Quand Regnard écrivit le Distrait, le théâtre comique était sous l’influence des Caractères de La Bruyère. Déjà les Caractères de Théophraste étaient probablement en recueil d’exemples à l’usage de la comédie attique, et il y aurait tout un livre à écrire sur l’imitation de La Bruyère par la comédie postérieure à Molière. Influence peut-être fâcheuse : La Bruyère c’est, artistiquement, l’anti-Molière, comme Fénelon c’est, moralement, l’anti-Bossuet. Or le Ménalque de La Bruyère, morceau de bravoure dans son livre, sautait trop aux yeux pour qu’on ne tentât pas bien vite de le mettre au théâtre. Regnard s’y essaya, échoua, et on ne recommença plus.

Déjà, en lisant le portrait de Ménalque, nous sommes frappés de ceci : que chacun des traits rapportés est comique, et que l’ensemble du portrait l’est fort peu. Ménalque nous paraît un personnage mécanique créé pour supporter tous ces traits de distraction, laborieusement colligés, et dont l’accumulation est invraisemblable. Ce qui lui manque absolument c’est le mouvement, et par conséquent la vie. Ce portrait, si artificiellement construit, paraît égaré dans le livre de La Bruyère comme il est perpétuellement égaré dans le monde. C’est que le distrait n’est pas un caractère, mais le contraire d’un caractère, et à plus forte raison d’un caractère comique.
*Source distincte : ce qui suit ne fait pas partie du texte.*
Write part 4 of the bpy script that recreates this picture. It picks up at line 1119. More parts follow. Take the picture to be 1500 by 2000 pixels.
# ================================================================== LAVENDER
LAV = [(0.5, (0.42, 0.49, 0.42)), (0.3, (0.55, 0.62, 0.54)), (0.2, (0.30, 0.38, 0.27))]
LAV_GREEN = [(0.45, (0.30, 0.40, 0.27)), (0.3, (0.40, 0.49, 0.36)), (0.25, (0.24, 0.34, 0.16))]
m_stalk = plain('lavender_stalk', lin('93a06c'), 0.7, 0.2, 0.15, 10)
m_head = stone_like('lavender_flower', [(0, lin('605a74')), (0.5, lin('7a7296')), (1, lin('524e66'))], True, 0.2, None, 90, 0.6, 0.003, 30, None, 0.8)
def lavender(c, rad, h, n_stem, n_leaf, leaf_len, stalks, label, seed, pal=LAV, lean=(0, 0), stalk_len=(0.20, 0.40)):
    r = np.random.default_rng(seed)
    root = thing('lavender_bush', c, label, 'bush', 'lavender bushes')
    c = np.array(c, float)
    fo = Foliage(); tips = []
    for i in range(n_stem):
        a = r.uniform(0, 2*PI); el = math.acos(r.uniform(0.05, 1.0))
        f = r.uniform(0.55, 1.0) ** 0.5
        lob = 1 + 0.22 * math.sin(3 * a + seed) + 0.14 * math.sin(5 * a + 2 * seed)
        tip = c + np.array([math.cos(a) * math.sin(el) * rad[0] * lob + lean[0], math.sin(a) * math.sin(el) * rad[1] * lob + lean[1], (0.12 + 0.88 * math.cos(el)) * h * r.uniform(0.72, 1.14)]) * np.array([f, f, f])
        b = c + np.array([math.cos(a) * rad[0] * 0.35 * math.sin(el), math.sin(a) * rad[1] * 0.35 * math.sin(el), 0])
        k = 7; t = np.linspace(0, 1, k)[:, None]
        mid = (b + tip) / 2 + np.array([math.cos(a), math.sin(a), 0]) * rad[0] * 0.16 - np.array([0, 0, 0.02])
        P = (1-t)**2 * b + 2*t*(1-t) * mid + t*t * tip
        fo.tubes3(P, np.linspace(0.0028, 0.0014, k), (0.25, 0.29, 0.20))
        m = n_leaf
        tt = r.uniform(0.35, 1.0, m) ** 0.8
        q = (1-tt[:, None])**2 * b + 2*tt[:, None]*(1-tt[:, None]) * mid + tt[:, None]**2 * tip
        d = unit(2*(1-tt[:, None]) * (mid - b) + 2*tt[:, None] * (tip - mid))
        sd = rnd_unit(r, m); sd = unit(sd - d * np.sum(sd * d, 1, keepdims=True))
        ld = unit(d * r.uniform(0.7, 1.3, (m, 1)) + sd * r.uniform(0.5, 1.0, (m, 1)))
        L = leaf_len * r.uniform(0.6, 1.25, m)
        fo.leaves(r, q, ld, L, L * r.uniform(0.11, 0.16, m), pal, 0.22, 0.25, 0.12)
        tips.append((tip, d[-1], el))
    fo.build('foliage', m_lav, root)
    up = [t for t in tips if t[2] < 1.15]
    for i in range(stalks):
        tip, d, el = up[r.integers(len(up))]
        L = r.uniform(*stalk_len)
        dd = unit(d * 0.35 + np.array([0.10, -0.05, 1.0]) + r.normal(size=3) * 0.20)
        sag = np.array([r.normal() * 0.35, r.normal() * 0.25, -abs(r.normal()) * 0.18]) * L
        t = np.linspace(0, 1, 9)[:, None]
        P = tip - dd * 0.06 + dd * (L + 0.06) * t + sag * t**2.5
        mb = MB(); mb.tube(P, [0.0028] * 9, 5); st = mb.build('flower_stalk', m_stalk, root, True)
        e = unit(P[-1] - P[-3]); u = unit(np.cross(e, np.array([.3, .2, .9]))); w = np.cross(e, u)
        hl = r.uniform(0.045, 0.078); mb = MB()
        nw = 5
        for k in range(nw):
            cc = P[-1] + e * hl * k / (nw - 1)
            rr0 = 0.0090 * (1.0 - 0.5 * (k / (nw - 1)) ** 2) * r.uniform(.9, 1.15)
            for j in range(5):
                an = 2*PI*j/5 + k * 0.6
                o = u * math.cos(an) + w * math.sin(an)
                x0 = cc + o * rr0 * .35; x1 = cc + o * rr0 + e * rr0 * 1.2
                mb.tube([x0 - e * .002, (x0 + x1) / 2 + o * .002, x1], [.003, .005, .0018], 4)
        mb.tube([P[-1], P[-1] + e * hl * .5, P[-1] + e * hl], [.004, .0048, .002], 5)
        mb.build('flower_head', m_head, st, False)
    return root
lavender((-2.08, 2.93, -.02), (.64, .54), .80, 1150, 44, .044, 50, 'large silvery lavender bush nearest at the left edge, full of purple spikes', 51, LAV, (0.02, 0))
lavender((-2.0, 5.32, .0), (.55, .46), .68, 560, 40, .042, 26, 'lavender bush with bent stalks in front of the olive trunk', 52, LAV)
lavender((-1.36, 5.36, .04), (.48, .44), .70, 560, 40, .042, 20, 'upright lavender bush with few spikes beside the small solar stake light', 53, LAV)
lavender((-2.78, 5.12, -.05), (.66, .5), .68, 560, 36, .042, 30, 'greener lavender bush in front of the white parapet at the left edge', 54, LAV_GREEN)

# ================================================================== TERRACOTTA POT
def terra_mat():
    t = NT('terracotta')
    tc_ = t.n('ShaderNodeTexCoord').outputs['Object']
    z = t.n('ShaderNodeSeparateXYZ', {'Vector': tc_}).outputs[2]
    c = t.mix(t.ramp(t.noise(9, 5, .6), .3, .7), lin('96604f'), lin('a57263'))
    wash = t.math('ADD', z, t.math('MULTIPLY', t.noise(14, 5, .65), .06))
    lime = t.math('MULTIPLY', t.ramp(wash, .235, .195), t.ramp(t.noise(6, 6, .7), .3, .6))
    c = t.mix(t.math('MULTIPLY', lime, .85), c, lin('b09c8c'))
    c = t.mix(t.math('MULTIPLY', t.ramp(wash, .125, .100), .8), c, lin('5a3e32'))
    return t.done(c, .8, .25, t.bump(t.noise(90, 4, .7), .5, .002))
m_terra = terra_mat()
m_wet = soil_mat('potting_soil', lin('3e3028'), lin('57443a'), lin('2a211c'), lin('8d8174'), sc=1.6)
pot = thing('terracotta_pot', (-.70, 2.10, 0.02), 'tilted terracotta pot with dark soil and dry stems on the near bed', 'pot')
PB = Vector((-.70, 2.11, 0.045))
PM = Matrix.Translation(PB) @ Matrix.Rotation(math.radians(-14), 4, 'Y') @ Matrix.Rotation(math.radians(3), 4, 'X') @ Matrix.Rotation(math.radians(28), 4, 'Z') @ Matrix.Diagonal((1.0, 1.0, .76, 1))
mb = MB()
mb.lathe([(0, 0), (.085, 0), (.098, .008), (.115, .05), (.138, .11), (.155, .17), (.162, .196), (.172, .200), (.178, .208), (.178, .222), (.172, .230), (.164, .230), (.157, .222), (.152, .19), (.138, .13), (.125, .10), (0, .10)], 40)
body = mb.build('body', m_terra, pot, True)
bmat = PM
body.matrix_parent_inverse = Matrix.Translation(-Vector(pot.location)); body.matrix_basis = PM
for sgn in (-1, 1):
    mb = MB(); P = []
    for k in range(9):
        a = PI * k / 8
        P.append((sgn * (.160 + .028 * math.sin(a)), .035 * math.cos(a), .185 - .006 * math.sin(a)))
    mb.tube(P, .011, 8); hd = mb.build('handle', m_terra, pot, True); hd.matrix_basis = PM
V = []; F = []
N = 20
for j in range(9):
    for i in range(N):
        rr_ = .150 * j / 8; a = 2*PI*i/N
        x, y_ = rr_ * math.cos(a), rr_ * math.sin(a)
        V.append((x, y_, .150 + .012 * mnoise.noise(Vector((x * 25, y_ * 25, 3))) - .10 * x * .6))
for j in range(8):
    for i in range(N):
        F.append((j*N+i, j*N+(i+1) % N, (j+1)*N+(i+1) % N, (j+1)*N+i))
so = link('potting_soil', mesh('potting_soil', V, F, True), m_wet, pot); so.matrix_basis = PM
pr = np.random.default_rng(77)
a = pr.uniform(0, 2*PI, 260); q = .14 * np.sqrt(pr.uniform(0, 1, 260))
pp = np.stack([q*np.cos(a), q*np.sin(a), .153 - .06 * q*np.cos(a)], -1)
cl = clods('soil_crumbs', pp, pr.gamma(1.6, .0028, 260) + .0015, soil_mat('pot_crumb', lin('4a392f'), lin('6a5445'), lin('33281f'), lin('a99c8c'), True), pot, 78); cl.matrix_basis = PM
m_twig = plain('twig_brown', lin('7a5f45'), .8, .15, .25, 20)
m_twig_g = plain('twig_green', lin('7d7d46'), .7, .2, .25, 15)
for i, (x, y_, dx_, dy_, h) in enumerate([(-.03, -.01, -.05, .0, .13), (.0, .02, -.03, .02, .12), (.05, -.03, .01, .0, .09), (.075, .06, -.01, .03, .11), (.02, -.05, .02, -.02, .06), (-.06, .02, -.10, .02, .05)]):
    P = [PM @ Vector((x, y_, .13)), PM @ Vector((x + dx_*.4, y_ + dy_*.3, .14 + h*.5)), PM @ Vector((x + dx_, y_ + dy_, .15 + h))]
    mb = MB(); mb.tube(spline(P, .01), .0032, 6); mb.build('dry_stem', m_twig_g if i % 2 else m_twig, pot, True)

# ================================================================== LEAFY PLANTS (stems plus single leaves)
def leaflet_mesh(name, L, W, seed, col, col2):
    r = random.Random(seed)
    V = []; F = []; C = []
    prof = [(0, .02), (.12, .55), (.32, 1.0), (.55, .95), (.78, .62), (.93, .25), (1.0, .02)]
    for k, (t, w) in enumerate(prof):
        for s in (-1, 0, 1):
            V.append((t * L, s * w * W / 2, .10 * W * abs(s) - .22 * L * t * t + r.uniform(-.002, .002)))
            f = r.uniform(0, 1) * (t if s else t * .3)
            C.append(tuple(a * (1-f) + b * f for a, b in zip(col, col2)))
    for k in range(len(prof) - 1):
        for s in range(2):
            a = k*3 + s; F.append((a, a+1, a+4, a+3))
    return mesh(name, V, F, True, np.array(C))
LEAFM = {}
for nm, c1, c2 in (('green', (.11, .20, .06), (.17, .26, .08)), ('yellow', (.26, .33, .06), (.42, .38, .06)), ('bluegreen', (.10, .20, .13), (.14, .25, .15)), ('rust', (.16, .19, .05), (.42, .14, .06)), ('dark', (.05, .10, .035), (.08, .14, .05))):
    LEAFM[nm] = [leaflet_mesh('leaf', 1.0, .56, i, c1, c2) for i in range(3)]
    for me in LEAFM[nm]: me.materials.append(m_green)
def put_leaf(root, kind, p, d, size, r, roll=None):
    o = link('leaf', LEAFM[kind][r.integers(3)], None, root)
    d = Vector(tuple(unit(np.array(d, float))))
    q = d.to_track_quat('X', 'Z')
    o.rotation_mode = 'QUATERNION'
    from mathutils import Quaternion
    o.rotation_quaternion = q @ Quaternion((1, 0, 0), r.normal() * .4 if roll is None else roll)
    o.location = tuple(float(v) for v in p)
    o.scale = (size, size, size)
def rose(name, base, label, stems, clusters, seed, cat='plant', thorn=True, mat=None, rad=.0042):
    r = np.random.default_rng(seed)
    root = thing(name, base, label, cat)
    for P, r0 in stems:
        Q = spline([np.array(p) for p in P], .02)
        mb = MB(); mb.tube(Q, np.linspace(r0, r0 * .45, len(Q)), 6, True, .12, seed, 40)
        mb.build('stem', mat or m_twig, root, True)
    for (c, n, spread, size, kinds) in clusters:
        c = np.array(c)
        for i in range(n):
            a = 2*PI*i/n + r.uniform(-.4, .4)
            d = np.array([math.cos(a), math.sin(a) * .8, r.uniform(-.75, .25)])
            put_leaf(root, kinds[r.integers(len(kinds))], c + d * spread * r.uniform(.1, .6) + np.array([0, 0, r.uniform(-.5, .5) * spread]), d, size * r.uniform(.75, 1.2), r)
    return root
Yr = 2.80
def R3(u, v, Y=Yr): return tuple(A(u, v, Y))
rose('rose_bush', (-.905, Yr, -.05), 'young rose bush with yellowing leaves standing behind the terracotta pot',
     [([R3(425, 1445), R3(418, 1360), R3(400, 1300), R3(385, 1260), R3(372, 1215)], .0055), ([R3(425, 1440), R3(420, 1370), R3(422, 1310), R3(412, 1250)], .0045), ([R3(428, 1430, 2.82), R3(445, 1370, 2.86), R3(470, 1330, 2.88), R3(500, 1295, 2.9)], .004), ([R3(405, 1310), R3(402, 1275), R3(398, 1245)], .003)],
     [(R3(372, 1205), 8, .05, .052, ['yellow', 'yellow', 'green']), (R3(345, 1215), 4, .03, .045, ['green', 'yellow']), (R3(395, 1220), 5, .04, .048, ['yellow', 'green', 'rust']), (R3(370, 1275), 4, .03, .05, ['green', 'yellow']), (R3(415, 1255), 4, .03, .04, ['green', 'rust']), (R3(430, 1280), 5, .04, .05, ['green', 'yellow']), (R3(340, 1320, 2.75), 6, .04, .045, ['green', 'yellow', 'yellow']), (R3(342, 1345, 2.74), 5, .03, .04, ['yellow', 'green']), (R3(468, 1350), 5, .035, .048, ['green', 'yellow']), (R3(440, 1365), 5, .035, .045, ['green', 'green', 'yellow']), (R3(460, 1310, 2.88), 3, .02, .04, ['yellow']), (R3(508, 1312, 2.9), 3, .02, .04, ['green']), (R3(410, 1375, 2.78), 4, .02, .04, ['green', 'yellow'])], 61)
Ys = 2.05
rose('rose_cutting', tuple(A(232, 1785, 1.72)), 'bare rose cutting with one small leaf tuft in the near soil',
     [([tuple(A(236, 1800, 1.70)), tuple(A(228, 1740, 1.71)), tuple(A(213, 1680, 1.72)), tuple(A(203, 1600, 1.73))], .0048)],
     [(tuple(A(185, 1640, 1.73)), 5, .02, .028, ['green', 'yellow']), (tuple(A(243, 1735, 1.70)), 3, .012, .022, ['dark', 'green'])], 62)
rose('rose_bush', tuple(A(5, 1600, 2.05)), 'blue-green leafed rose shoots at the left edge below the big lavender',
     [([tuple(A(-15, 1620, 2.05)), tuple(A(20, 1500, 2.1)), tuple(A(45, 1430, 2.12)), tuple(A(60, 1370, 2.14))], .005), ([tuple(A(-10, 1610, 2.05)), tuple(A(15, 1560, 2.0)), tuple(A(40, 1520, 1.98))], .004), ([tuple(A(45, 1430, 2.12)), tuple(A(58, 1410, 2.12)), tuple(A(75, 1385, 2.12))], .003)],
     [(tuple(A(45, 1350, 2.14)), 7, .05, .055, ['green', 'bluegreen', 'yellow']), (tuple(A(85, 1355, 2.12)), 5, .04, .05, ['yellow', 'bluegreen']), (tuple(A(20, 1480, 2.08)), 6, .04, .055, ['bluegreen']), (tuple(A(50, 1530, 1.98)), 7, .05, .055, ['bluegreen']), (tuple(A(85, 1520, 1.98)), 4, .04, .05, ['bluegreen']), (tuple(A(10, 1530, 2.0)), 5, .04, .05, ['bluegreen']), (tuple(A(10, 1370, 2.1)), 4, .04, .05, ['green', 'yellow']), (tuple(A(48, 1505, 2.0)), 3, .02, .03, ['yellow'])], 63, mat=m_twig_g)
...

Un distrait c’est une série d’actes de distraction, avec lesquels on ne peut ni remplir cinq actes, ni créer un mouvement continu et croissant. « Avec toutes vos interruptions, disait le président de la Chambre à je ne sais quel braillard, vous feriez un très beau discours. » Voire ! Pas plus qu’on ne fait une comédie avec des actions comiques.

Une comédie c’est un mouvement, je ne dis pas nécessairement une action. Il n’y a guère d’action dans le Misanthrope, et pourtant il y a comédie parce qu’il y a mouvement ; le mouvement furieux d’Alceste lâché dans un salon, dans le monde, et qui, premier vers, mimé par le mouvement du corps autant que dit par la voix, jusqu’au dernier, celui de la fuite vers un endroit écarté, anime et entraîne tout. Toutes les pièces de Molière sont en mouvement physique, aussi bien réglé sur le-corps humain que la période antique sur les poumons de l’orateur, et c’est pourquoi nous le voyons si à son aise dans la comédie-ballet. Il y a du ballet, du mouvement puissant, ordonné, comique, jusque dans le Misanthrope et dans le Tartuffe.